What Is Data Quality?
Data quality refers to the degree to which data is fit for its intended analytical use. Poor data quality is one of the most common causes of incorrect analysis, misinformed decisions, and eroded trust in analytics teams. A data analyst who understands data quality — how to measure it, where it breaks, and how to fix it — produces more reliable work and builds stakeholder confidence faster than one who treats data as given.
Data quality is not a binary property. It is multidimensional: data can be accurate on one dimension while failing on another. The most widely used framework covers six dimensions:
Dimension | Definition | Example Failure |
|---|---|---|
Accuracy | Data correctly reflects the real-world entity it represents | A customer's recorded age is 200 years due to a date parsing bug |
Completeness | All required fields are populated; no unexpected nulls | 30% of order records are missing the shipping country field |
Consistency | The same entity has the same value across systems and tables | A user's email in the CRM differs from the email in the billing system |
Timeliness | Data is available when needed and reflects the current state | Yesterday's sales data has not arrived in the warehouse by 9 AM |
Uniqueness | Each real-world entity appears exactly once; no duplicates | A user signed up twice with different emails; both records exist |
Validity | Values conform to defined formats, ranges, or reference sets | A status field contains the value "actve" instead of "active" |
Sources of Data Quality Problems
Understanding where quality breaks makes it easier to fix it at the source rather than patching it downstream:
Source | Description | Example |
|---|---|---|
Data entry errors | Human mistakes during manual data input | A support agent types the wrong account ID into a ticket |
Schema changes | A source system changes a field's name, type, or semantics without notifying downstream consumers | A renamed column breaks a pipeline and causes nulls in the warehouse |
Pipeline failures | ETL/ELT jobs fail silently, delivering partial or stale data | A daily sync job fails at 2 AM; analysts see yesterday's data all day |
Integration bugs | Incorrect join logic, unit mismatches, or timezone offsets between systems | Revenue is in USD in one table and EUR in another; a join without conversion doubles or halves values |
Business logic drift | The definition of a metric changes but old data is not backfilled | "Active user" is redefined from 30-day to 7-day; historical charts break |
Data Profiling
Data profiling is the process of examining a dataset to understand its structure, content, and statistical characteristics.

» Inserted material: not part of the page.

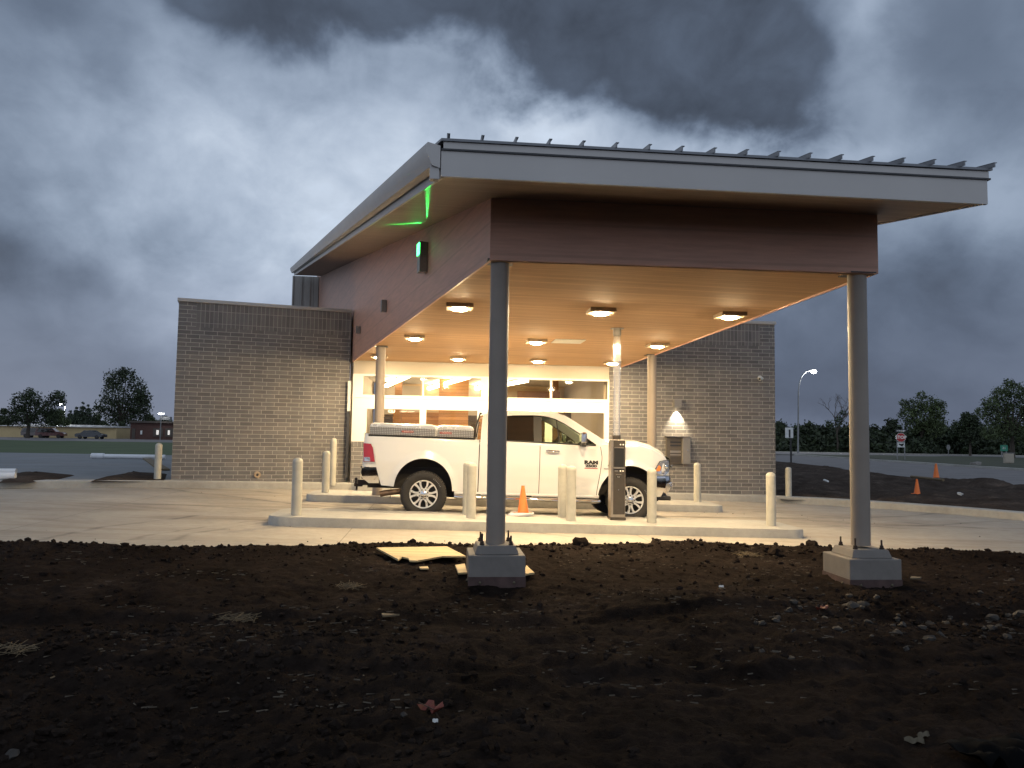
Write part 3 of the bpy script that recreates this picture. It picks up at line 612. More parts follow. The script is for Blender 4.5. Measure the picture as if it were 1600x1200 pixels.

It is the first step in any data quality assessment. Key profiling statistics include:
Statistic | What It Reveals |
|---|---|
Row count and growth rate | Whether data volume is as expected; sudden drops suggest pipeline failures |
Null rate per column | Completeness; columns with unexpected nulls signal upstream issues |
Distinct value count | Cardinality; helps detect duplicate keys or enumerations with unexpected values |
Min / Max / Mean / Stddev | Outliers, impossible values (negative ages, future dates) |
Value distribution | Unexpected skew; a column that should be uniform but has 90% of records in one category |
Format consistency | Mixed date formats, inconsistent casing, trailing whitespace |
In SQL, a quick profile of a column looks like:
SELECT
COUNT(*) AS total_rows,
COUNT(email) AS non_null_emails,
COUNT(DISTINCT email) AS unique_emails,
SUM(CASE WHEN email IS NULL THEN 1 ELSE 0 END) AS null_count,
MIN(created_at) AS earliest,
MAX(created_at) AS latest
FROM users;
Data Validation Checks
Validation checks are assertions about the data that must be true. They are typically implemented at two levels: in the transformation layer (dbt tests, SQL assertions) and in the ingestion layer (source freshness checks, row count monitors).
2
Check Type | SQL Example | dbt Test |
|---|---|---|
Not null | WHERE id IS NULL | not_null |
Uniqueness | HAVING COUNT(*) > 1 on primary key | unique |
Accepted values | WHERE status NOT IN ('active','inactive','pending') | accepted_values |
Referential integrity | LEFT JOIN to parent; WHERE parent.id IS NULL | relationships |
Range check | WHERE age < 0 OR age > 120 | Custom dbt test or Great Expectations |
Freshness | WHERE MAX(updated_at) < NOW() - INTERVAL '2 hours' | dbt source freshness |
Row count threshold | HAVING COUNT(*) < expected_minimum | Custom assertion |
Handling Bad Data
When validation catches bad data, there are several strategies for handling it. The choice depends on the severity of the issue and business requirements:
Strategy | Description | When to Use |
|---|---|---|
Block the pipeline | Fail the job and alert; do not load bad data downstream | Critical fields; financial data; compliance requirements |
Quarantine | Load bad records to a separate table for review without blocking good records | High-volume pipelines where most records are good |
Imputation | Fill missing values with a reasonable default (median, mode, or domain-specific default) | Non-critical fields where a best estimate is acceptable |
Flag and document | Add a data_quality_flag column; let analysts filter; document in the data catalog | Known issues that cannot be fixed at source; self-service analytics environments |
Fix at source | Correct the upstream system or process that generates bad data | Always preferred when feasible; permanent fix rather than downstream workaround |
Summary
Data quality is not a one-time cleanup — it is an ongoing discipline. High-quality analytical work starts with profiling the data to understand its actual state, validating it systematically against defined expectations, and having a clear protocol for handling failures. Tools like dbt bring software engineering practices (testing, version control, documentation) to SQL transformations, making quality checks a first-class part of the analytics workflow rather than an afterthought. Data analysts who build quality into their pipelines spend less time debugging incorrect dashboards and more time generating insights that stakeholders trust.